In a city where people love talking about their jobs, an operational intelligence officer doesn’t. Fortunately, most Washington residents are happy to talking about themselves. But many sense the conversational gaps, but don’t pry.

My friends and I meet a young man who crunches numbers for the federal government. His expression changes when I mention the novel, set in Pakistan, I’m writing. I ask if he knows much about Pakistan and, after a slight pause, he says he traveled there on business. I share a story from my trip there. He offers none of his own. He can’t explain exactly what he went there to count or what sights he saw, either. My friends and I exchange glances and let it go. If he keeps taking trips he can’t discuss, he’d better at steering conversations to avoid these moments.
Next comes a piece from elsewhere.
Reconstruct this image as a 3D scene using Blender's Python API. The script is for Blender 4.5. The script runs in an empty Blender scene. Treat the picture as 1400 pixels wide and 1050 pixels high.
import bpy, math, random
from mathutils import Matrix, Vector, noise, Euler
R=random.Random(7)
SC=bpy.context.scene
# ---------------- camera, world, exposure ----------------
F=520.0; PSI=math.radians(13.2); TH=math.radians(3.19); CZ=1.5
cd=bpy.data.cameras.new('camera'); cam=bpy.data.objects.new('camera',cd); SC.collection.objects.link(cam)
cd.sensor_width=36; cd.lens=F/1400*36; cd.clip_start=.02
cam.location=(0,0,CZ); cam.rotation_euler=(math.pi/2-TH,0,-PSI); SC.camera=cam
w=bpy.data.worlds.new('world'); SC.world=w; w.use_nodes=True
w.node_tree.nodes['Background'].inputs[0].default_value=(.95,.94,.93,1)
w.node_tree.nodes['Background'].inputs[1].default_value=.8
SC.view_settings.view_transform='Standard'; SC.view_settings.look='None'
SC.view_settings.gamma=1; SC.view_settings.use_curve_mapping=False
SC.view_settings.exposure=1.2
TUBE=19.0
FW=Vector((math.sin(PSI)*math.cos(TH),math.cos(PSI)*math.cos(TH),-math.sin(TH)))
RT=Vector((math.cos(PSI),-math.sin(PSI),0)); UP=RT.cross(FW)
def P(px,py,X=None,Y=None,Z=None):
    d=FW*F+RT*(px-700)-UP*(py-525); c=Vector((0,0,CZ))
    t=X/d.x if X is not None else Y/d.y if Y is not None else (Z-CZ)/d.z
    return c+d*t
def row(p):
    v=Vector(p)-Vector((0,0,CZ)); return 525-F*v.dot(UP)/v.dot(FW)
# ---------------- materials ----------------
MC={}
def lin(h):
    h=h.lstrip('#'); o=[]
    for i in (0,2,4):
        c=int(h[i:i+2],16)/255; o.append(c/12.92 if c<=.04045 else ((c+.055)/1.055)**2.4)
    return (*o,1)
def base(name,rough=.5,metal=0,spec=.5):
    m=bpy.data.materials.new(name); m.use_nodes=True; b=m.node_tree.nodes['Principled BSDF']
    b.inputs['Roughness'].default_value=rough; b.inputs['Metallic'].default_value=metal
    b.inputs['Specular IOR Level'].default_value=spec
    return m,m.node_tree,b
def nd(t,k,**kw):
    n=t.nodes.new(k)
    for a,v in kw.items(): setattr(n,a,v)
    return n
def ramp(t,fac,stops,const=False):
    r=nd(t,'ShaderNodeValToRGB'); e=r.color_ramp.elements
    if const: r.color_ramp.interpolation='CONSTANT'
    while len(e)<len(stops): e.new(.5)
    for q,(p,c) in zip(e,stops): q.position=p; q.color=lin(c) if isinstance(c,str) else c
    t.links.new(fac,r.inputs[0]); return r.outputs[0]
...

Another friend dated an Army officer for a year. He could never say where he was traveling or why people trailed them down M Street. She assumed his work involved national security. She assumed the army job was cover for CIA work. She still talks about having dated someone in the intelligence community, and never questions her assumptions, his allegiance to the U.S. or his having been overseas the last two years with zero contact. It’s our version of rock star dating, and every groupie knows the quickest way to end the dream is to peek under the surface.
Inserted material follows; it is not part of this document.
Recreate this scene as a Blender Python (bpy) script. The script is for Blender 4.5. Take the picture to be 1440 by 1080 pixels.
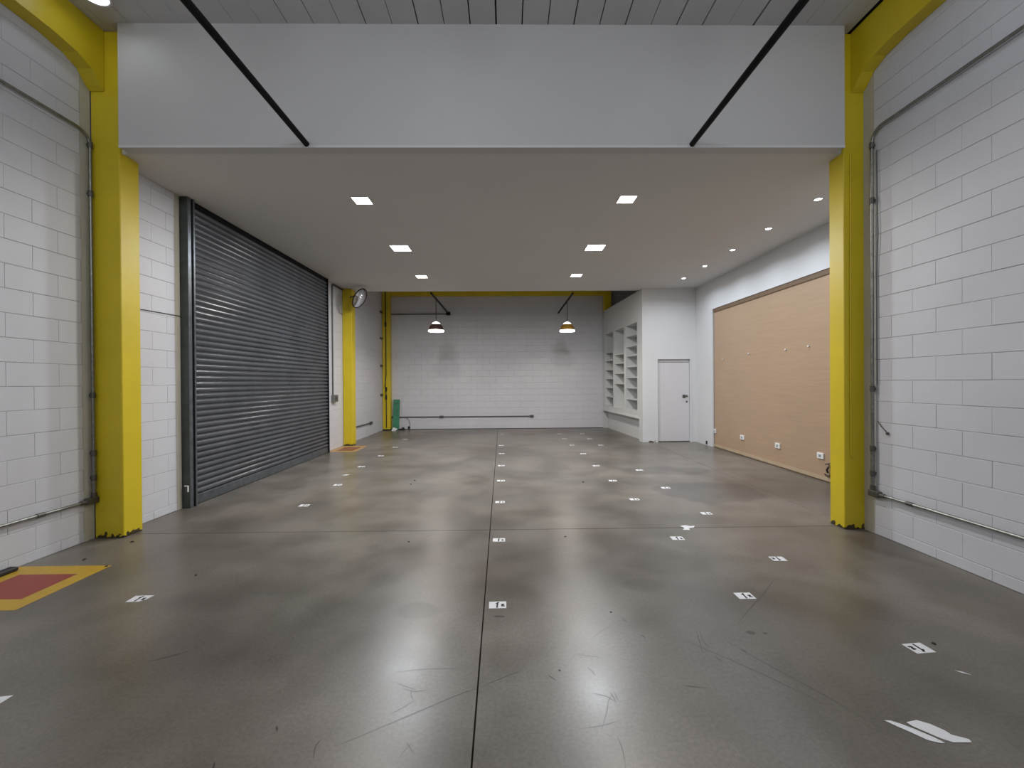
import bpy, bmesh, math, random
from mathutils import Vector, Matrix
random.seed(7)
for o in list(bpy.data.objects): bpy.data.objects.remove(o)
S = bpy.context.scene
COL = S.collection

# ------------------------------------------------------------------ camera
cam_d = bpy.data.cameras.new('camera'); cam = bpy.data.objects.new('camera', cam_d); COL.objects.link(cam)
cam_d.sensor_width = 36.0; cam_d.lens = 585.23 / 1440 * 36.0; cam_d.clip_start = 0.05; cam_d.clip_end = 100
Rv = Vector((0.999897, -0.0124967, -0.0070243)); Uv = Vector((0.007079, 0.0043363, 0.9999655)); Fv = Vector((0.0124658, 0.9999125, -0.0044243))
mw = Matrix((( Rv.x, Uv.x, -Fv.x, 0), (Rv.y, Uv.y, -Fv.y, 0), (Rv.z, Uv.z, -Fv.z, 1.4989), (0, 0, 0, 1)))
cam.matrix_world = mw
S.camera = cam
# ------------------------------------------------------------------ world, exposure
w = bpy.data.worlds.new('world'); S.world = w; w.use_nodes = True
w.node_tree.nodes['Background'].inputs[0].default_value = (0.55, 0.6, 0.7, 1)
w.node_tree.nodes['Background'].inputs[1].default_value = 0.05
S.view_settings.view_transform = 'Standard'; S.view_settings.look = 'None'
S.view_settings.gamma = 1.0; S.view_settings.use_curve_mapping = False
S.view_settings.exposure = 0.45
COOL = (0.88, 0.94, 1.0); WARM = (1.0, 0.94, 0.87); NEUT = (1.0, 0.965, 0.93)
# strengths (W) of the lamps of the room and the added fill rows, used by their builders
P_NEAR = 3.0; P_ADDED_ROWS = 21.5; P_PANEL = (31.0, 68.0, 30.0); P_SPOT = 6.5; P_PEND = 17.0

# ------------------------------------------------------------------ helpers
def tag(o, label=None, cat=None, group=None, kind=None):
    if label: o['label'] = label
    if cat: o['category'] = cat
    if group: o['group'] = group
    if kind: o['kind'] = kind
    return o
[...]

Locals rarely consider the possibility that their always-traveling friends might actually be helping an enemy outside or within. Many assume someone is monitoring the situation. Usually, someone is, summertime doldrums and nightmares be damned. Look for him, camping out in your neighborhood coffee shop, a few years from now.

- - -

The next time I see Joseph, his Blackberry’s been stolen.

“You know who did it?” I ask.

He glances from side to side. “This place is filled with thugs.”

“Maybe. But I bet you’ll have another by tomorrow.”

Joseph sits back. The chair squeaks under his weight. He throws up his hands and a girl nearby looks over and back at her laptop. “Of course. But how am I going to start the next world war in the meantime?”

His laugh swells until it fills the space. Heads bent over computers lift slowly, like the heat’s weighing them down. Eyes cut in our direction. Then everyone returns to what they were doing. You’d think people talk of starting wars in our backyard every day.